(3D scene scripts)
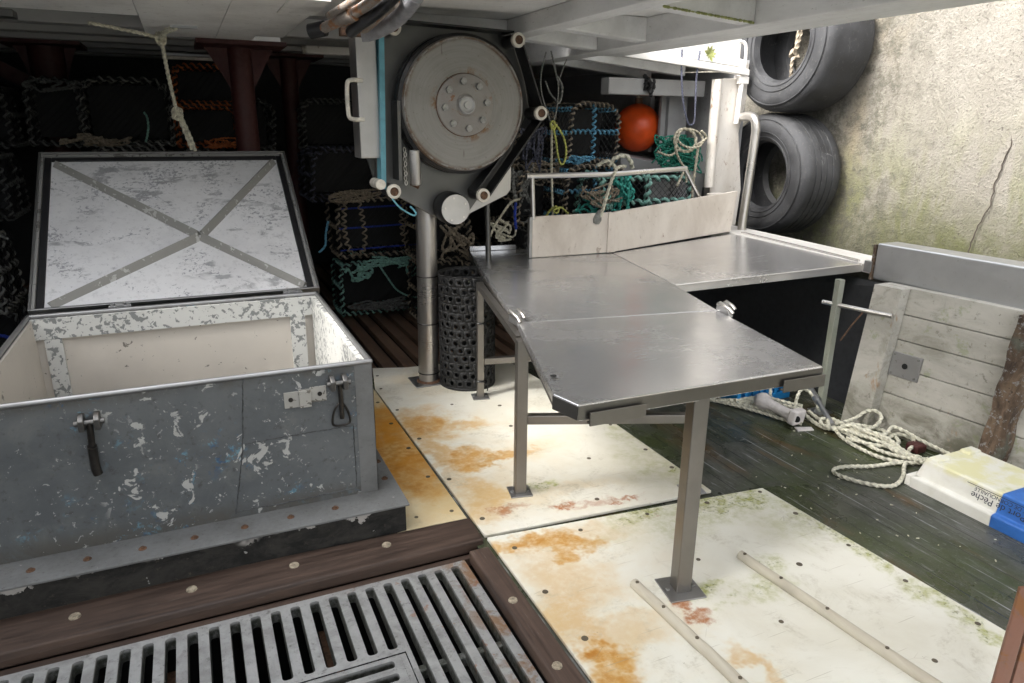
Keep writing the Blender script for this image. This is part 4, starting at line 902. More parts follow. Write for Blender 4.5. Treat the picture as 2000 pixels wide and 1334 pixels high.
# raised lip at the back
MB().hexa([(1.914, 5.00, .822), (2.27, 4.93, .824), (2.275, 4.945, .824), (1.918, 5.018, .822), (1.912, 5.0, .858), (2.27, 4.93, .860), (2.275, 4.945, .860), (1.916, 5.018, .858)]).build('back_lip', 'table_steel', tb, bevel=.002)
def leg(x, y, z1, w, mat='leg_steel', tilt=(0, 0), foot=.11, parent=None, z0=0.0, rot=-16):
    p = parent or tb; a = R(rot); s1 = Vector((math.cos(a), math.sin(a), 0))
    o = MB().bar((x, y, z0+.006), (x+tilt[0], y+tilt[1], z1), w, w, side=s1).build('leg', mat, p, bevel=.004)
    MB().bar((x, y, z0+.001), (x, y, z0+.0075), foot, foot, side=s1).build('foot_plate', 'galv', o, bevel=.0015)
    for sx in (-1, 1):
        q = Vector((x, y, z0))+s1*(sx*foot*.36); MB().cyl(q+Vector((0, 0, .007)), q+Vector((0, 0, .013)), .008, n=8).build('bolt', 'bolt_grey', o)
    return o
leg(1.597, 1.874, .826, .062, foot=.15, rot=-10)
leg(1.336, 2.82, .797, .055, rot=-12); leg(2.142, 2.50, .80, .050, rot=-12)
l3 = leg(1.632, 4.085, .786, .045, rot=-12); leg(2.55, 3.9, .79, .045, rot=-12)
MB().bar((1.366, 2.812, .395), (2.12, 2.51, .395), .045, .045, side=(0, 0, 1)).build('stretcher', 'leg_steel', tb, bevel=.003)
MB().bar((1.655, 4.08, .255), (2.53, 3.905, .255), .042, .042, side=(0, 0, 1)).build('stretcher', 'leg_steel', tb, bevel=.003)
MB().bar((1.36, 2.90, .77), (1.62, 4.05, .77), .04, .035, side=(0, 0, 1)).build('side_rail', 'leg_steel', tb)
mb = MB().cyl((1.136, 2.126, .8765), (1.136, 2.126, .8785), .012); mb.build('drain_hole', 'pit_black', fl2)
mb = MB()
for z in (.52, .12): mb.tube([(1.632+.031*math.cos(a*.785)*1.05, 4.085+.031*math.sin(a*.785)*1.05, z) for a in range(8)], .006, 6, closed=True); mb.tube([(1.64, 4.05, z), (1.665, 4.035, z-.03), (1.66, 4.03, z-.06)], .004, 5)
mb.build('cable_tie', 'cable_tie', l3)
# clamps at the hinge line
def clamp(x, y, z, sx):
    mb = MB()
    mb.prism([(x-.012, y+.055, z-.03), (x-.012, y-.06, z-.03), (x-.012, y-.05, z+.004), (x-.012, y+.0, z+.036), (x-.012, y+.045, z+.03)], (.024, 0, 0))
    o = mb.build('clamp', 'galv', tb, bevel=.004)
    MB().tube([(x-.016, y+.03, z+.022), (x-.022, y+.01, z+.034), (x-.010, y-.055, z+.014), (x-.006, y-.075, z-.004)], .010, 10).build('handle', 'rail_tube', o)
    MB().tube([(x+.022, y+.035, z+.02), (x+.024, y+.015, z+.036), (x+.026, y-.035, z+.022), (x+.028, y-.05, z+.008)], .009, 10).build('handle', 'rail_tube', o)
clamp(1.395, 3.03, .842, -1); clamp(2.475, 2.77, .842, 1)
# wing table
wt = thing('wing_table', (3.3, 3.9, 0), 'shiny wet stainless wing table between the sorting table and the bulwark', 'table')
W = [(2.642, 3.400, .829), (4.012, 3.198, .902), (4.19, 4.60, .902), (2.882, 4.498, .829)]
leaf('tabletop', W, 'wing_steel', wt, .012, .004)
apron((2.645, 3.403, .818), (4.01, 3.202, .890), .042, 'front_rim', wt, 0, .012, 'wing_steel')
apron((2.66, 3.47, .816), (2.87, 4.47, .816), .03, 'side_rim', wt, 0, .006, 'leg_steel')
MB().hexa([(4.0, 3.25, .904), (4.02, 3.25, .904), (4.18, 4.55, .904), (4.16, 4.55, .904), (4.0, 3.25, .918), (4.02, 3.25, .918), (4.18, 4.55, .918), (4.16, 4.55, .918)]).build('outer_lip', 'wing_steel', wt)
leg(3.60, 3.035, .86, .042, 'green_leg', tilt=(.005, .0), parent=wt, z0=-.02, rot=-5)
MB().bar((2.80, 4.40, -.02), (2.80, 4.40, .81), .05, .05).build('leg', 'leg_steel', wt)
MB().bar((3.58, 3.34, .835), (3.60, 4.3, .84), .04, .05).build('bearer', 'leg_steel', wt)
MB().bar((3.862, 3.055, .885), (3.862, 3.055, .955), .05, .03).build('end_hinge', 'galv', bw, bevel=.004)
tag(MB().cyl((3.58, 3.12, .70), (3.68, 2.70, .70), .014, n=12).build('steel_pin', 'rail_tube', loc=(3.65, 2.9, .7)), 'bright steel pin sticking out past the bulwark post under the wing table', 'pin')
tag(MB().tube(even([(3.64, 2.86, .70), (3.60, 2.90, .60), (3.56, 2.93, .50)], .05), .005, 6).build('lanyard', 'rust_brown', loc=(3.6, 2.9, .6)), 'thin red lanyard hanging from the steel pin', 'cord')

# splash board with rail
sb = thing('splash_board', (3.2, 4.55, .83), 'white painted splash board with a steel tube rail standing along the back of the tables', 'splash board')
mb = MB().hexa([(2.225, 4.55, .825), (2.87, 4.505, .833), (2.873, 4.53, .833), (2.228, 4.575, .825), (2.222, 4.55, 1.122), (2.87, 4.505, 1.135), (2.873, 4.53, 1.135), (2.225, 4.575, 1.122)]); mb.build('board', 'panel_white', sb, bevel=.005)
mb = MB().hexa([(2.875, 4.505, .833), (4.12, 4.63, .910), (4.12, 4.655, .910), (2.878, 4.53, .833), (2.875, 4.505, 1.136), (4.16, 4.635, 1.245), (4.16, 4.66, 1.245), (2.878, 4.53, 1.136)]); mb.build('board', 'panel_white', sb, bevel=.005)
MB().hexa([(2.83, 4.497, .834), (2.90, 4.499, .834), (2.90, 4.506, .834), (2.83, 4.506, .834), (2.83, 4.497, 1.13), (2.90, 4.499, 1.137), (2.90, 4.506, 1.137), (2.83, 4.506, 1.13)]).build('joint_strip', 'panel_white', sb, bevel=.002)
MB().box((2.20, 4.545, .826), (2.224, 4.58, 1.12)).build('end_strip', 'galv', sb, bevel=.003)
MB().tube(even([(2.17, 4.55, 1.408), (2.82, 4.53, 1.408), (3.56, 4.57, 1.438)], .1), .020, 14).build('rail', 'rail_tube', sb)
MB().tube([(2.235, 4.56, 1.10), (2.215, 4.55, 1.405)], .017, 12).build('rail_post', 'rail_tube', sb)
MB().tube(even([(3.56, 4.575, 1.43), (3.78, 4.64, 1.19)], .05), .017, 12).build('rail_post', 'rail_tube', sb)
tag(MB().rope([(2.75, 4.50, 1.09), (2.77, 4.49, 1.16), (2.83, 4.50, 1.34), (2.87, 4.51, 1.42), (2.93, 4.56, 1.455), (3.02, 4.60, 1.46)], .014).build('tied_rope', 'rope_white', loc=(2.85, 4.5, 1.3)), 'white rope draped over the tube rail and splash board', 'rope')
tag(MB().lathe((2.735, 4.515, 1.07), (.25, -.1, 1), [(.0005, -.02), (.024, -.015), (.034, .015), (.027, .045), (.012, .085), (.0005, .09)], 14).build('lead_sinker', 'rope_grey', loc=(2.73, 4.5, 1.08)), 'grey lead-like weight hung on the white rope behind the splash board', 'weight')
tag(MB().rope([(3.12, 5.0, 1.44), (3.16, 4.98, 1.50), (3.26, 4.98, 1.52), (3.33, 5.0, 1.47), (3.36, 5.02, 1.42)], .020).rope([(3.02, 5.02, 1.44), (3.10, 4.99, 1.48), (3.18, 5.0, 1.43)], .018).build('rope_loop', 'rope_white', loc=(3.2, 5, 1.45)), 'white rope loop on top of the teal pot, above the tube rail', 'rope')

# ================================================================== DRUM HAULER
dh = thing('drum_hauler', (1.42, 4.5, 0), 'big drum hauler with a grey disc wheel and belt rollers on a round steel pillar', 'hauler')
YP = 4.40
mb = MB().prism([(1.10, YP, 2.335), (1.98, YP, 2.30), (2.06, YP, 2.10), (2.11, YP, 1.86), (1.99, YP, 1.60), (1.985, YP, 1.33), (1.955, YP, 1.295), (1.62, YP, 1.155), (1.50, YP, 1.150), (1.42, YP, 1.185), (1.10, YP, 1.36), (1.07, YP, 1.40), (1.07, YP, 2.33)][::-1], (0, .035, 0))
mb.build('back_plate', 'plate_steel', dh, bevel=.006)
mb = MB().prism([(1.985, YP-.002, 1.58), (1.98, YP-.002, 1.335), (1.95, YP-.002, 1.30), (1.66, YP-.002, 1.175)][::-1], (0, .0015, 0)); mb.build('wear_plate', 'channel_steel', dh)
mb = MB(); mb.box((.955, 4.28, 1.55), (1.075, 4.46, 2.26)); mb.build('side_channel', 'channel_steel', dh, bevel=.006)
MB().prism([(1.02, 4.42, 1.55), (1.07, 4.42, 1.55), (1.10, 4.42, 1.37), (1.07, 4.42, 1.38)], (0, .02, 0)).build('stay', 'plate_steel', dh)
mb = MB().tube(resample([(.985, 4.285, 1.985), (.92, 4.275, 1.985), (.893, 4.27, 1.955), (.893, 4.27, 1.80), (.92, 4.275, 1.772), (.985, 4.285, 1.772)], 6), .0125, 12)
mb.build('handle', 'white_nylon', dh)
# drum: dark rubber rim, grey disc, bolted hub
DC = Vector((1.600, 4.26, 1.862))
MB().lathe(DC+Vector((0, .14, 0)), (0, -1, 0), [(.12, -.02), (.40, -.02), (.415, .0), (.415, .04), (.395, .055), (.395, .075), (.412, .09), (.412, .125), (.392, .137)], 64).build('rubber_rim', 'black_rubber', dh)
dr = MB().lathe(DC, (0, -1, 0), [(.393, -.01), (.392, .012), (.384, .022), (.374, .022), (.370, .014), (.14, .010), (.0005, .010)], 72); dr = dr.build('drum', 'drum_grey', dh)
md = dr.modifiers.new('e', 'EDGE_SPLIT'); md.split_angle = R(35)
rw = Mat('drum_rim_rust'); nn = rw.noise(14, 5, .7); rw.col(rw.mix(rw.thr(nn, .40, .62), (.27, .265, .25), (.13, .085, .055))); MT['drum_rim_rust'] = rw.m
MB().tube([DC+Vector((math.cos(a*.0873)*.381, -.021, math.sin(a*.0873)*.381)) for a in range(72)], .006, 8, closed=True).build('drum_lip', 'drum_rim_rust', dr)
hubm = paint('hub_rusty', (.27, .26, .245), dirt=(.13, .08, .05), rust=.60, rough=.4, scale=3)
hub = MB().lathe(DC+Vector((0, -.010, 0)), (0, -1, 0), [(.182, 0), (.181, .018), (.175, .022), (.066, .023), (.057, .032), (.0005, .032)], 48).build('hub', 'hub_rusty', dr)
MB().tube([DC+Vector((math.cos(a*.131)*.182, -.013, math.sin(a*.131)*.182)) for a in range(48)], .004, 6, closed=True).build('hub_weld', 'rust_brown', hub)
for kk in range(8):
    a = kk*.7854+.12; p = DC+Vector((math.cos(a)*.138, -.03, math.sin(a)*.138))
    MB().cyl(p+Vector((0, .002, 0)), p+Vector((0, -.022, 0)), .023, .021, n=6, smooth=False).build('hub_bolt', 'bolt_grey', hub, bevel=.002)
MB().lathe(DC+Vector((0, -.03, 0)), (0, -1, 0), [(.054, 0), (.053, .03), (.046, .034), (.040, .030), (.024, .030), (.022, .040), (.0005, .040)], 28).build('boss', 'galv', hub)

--

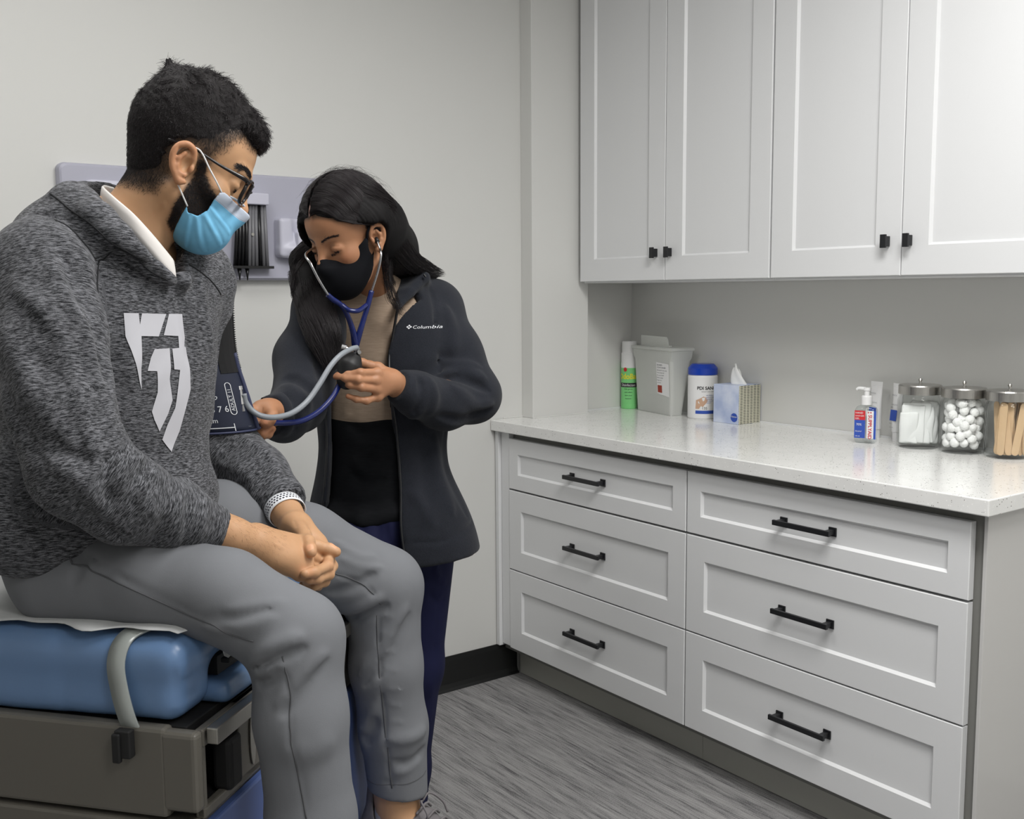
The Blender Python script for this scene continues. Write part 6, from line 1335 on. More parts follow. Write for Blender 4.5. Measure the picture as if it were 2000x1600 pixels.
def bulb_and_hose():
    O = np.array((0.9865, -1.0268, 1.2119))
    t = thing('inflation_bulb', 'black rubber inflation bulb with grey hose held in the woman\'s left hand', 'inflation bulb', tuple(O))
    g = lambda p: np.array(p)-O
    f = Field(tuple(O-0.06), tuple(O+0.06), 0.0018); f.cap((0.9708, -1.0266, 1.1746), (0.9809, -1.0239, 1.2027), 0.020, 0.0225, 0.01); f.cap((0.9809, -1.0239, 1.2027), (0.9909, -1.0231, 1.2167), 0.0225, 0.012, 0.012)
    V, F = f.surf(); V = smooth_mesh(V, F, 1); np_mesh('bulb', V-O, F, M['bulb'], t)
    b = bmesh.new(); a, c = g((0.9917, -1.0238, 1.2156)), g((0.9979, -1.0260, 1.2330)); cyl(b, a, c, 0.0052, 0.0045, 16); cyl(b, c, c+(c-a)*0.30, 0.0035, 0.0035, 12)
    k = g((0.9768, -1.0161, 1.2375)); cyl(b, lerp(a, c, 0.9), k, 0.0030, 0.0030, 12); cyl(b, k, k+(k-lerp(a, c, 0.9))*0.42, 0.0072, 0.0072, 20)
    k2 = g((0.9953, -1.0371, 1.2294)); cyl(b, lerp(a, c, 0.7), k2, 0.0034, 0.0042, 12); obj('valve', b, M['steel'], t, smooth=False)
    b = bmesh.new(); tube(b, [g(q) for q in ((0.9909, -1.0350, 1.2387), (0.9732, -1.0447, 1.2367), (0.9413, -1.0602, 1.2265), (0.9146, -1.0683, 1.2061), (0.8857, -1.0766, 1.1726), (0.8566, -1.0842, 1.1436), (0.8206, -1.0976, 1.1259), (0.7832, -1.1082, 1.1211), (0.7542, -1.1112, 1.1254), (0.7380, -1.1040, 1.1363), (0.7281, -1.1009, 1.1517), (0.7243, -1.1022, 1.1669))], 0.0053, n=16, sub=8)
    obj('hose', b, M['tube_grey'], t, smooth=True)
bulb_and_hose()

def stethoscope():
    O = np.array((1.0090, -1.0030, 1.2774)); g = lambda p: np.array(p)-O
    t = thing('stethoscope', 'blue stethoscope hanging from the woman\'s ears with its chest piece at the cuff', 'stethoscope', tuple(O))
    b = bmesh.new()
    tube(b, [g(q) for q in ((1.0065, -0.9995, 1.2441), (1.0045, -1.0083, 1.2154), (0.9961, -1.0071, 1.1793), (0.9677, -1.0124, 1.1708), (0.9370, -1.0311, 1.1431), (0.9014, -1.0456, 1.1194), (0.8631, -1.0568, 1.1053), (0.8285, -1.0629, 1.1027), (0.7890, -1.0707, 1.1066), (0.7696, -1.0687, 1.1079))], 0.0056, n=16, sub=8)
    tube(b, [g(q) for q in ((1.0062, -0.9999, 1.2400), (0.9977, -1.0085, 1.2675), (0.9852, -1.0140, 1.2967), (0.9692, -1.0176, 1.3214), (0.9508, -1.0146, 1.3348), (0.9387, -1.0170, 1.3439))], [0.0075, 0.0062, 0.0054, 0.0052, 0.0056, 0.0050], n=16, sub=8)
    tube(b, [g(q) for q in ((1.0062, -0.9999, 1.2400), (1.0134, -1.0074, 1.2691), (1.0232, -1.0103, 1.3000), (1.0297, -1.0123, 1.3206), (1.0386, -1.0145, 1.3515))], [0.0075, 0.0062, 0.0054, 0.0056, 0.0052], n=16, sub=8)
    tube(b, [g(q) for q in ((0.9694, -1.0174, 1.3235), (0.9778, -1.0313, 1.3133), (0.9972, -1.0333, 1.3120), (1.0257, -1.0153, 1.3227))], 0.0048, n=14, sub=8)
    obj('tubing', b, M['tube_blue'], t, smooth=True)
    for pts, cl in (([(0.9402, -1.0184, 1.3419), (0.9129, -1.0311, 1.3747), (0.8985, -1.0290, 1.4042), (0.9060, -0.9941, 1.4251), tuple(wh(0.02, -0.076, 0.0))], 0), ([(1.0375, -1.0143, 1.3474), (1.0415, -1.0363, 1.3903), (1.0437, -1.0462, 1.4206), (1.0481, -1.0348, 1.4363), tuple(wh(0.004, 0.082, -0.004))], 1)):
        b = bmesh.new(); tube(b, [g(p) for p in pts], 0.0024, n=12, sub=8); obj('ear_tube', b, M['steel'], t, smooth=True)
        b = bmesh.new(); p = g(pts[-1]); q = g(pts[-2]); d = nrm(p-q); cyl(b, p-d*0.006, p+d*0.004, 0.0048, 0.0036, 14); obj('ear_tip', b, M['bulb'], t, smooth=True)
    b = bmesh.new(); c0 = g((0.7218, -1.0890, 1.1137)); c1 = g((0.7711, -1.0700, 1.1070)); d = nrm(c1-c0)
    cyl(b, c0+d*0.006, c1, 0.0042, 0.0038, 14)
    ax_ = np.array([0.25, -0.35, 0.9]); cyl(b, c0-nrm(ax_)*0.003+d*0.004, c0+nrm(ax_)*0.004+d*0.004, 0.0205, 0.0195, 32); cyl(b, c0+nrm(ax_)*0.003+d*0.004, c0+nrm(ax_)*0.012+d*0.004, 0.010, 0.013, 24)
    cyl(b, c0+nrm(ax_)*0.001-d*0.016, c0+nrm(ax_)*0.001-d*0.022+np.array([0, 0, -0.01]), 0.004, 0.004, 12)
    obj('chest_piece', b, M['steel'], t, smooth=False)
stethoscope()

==

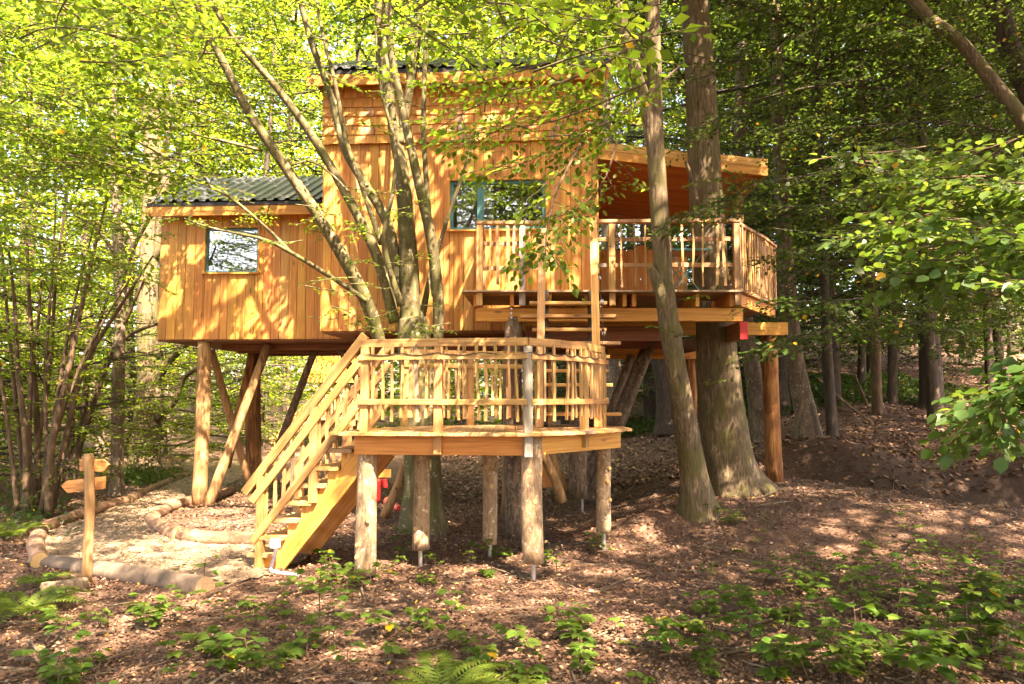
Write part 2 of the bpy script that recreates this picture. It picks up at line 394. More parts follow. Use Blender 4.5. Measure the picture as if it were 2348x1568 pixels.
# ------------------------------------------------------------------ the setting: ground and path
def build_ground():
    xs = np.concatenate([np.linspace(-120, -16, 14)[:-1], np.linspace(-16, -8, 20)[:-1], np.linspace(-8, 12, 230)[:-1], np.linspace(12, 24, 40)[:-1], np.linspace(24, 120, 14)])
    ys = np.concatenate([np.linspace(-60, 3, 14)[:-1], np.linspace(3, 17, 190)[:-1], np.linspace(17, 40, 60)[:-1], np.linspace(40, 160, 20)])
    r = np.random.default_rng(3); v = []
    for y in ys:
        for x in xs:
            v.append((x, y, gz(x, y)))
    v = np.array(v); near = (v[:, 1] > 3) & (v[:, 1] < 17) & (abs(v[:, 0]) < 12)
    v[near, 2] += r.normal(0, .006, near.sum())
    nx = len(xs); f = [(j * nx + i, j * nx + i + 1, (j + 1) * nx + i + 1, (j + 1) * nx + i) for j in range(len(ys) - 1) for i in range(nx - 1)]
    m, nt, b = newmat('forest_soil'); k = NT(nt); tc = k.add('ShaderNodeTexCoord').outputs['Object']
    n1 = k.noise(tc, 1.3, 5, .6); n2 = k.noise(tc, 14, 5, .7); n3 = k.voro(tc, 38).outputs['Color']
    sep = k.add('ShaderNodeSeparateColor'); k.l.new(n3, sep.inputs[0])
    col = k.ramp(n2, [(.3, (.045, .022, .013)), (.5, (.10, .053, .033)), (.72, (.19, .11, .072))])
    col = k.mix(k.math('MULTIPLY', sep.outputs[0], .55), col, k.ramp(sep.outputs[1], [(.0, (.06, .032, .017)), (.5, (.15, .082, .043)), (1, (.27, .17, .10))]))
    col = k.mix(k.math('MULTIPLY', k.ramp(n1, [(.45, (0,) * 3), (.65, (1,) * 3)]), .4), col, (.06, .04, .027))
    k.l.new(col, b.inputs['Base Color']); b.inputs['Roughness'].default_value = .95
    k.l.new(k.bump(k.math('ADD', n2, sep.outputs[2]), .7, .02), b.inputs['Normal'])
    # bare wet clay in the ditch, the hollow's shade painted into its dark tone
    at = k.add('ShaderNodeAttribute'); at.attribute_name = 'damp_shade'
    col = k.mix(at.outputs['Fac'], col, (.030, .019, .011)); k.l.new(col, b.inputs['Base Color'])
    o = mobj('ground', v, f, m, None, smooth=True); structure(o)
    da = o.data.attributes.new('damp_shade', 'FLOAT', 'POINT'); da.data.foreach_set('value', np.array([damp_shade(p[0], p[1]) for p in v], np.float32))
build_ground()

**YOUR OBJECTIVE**
Search the records for the word "Measure", then list every line that has it.

**TASK ANSWER**
The Blender Python script for this scene continues. Write part 6, from line 1335 on. More parts follow. Write for Blender 4.5. Measure the picture as if it were 2000x1600 pixels.
Write part 2 of the bpy script that recreates this picture. It picks up at line 394. More parts follow. Use Blender 4.5. Measure the picture as if it were 2348x1568 pixels.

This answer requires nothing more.